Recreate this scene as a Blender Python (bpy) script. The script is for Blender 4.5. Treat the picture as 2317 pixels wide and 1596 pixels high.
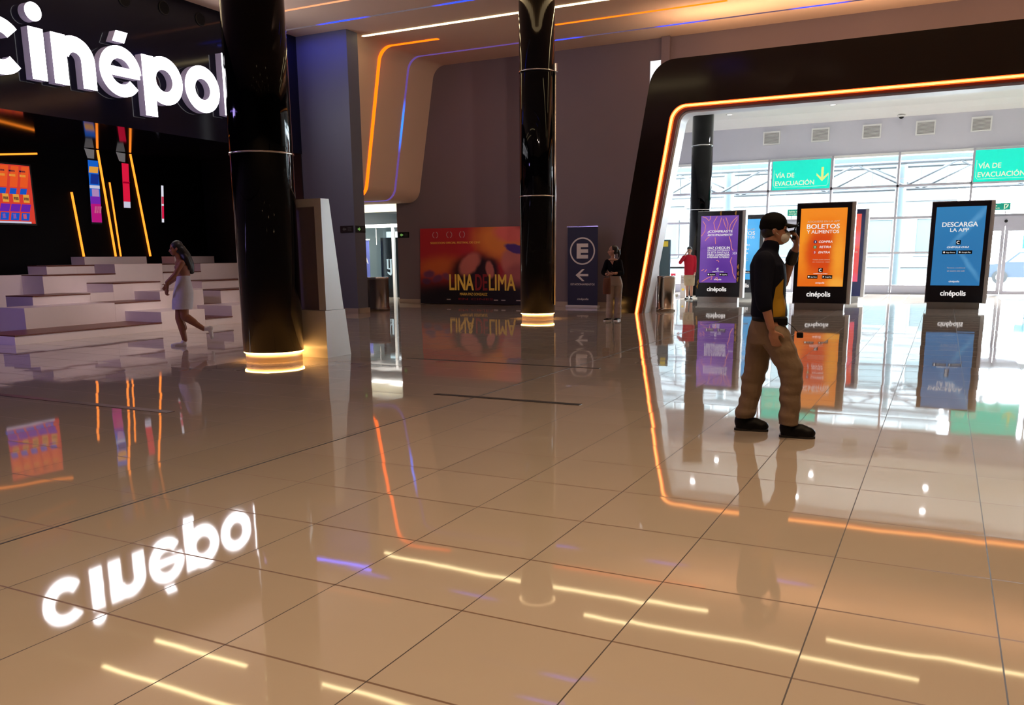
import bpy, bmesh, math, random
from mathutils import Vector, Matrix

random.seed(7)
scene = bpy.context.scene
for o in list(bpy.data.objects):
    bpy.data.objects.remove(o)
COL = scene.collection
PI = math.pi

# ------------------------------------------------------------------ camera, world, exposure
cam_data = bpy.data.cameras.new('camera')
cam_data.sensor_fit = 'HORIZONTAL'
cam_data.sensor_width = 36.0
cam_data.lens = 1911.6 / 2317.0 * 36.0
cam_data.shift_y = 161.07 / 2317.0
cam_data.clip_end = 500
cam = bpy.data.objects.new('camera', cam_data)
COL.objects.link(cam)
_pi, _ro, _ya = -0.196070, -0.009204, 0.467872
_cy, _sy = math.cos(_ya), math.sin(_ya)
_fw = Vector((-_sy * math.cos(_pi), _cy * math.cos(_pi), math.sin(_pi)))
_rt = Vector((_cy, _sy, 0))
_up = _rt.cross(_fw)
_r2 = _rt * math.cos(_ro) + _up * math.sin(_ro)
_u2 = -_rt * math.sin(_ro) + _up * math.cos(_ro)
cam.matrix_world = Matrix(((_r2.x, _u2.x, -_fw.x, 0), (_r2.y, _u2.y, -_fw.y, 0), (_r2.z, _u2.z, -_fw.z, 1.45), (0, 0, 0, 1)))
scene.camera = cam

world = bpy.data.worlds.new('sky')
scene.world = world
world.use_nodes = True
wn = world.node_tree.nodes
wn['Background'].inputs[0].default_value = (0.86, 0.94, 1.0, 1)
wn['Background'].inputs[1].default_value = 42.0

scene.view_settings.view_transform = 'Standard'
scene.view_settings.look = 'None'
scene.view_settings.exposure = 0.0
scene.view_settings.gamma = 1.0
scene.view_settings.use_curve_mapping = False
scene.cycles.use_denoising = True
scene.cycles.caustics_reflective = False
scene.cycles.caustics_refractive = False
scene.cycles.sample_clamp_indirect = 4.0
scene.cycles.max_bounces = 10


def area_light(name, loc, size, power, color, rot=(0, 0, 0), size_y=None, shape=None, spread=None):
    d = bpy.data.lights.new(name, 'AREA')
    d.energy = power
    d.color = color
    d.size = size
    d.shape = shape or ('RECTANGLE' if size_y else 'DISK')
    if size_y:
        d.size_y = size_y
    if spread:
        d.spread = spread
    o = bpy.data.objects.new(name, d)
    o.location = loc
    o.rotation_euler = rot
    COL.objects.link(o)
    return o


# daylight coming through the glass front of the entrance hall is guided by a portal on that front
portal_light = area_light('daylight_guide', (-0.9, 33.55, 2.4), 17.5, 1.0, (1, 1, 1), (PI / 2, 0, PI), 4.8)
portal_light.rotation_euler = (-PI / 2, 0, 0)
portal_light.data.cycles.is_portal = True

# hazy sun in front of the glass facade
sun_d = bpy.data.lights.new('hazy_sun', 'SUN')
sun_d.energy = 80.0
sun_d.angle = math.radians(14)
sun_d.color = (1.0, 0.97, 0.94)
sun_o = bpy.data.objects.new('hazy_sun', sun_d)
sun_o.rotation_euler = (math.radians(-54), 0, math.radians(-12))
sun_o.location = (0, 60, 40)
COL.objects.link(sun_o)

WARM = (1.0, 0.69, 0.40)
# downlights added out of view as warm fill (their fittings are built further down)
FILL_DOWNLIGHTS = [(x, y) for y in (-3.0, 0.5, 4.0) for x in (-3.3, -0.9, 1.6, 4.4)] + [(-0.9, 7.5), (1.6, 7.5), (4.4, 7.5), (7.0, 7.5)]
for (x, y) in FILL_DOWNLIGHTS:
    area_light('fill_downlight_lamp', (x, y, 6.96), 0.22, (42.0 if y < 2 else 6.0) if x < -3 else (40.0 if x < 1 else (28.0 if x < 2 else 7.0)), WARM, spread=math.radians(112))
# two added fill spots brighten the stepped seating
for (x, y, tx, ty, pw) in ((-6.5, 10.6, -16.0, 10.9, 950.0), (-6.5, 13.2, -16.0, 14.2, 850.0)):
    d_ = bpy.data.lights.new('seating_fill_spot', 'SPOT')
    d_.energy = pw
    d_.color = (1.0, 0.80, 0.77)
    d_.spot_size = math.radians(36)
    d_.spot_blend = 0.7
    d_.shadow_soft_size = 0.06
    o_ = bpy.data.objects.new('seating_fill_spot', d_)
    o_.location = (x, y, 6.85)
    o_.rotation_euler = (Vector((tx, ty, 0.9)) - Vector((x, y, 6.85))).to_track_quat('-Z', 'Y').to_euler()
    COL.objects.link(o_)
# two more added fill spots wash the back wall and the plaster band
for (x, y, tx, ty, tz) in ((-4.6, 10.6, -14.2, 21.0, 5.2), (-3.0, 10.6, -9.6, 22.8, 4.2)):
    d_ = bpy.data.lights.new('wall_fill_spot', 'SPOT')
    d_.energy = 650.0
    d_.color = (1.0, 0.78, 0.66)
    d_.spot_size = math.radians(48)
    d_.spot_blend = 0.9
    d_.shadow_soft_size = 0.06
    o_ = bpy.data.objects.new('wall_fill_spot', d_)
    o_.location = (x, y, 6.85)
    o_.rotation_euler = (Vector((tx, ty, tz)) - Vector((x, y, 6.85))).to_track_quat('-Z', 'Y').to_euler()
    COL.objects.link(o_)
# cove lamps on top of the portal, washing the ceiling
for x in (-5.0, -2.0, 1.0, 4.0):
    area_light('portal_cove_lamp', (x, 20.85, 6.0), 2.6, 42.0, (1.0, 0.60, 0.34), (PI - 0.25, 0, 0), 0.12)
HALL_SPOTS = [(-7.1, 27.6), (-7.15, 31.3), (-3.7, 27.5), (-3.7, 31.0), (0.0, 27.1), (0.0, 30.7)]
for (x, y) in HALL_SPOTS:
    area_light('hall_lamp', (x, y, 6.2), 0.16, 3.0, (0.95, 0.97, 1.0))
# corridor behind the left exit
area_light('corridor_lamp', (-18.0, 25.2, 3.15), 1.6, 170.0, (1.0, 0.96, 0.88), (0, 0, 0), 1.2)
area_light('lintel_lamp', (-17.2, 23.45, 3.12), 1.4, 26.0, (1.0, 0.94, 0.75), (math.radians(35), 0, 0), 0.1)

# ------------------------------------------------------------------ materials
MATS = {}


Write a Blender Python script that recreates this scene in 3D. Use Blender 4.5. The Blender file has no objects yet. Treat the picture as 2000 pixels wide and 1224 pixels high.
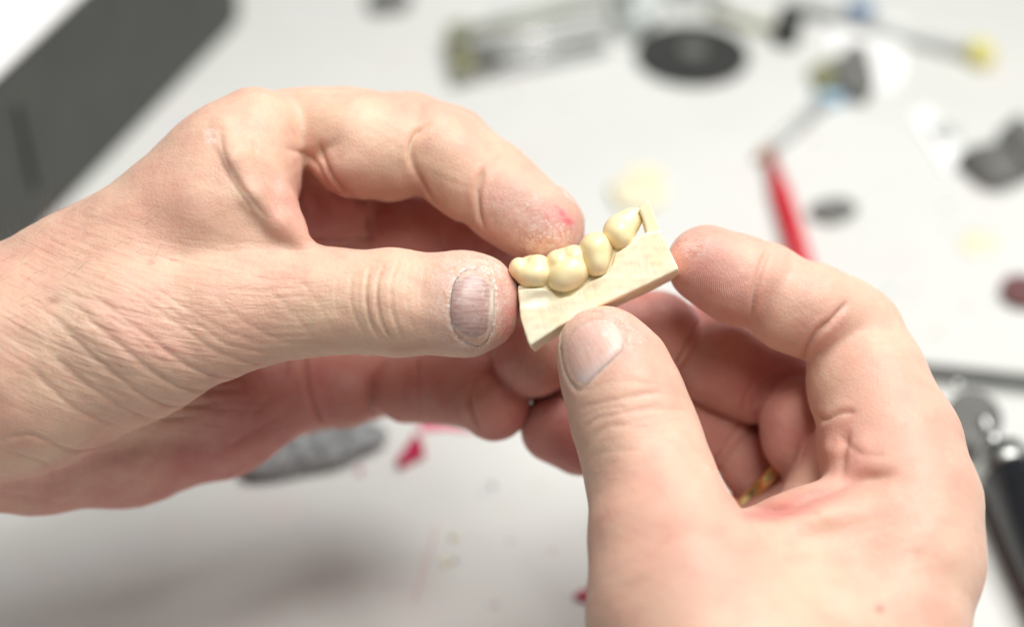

▶ **GIVEN INSTRUCTION**: Make an exact copy of the lines from the top of the material through the line with "PI = math.pi", pictures excluded.

▶ **OUTPUT FOR THIS TASK**:
Recreate this scene as a Blender Python (bpy) script. The script is for Blender 4.5. Treat the picture as 2317 pixels wide and 1596 pixels high.
import bpy, bmesh, math, random
from mathutils import Vector, Matrix

random.seed(7)
scene = bpy.context.scene
for o in list(bpy.data.objects):
    bpy.data.objects.remove(o)
COL = scene.collection
PI = math.pi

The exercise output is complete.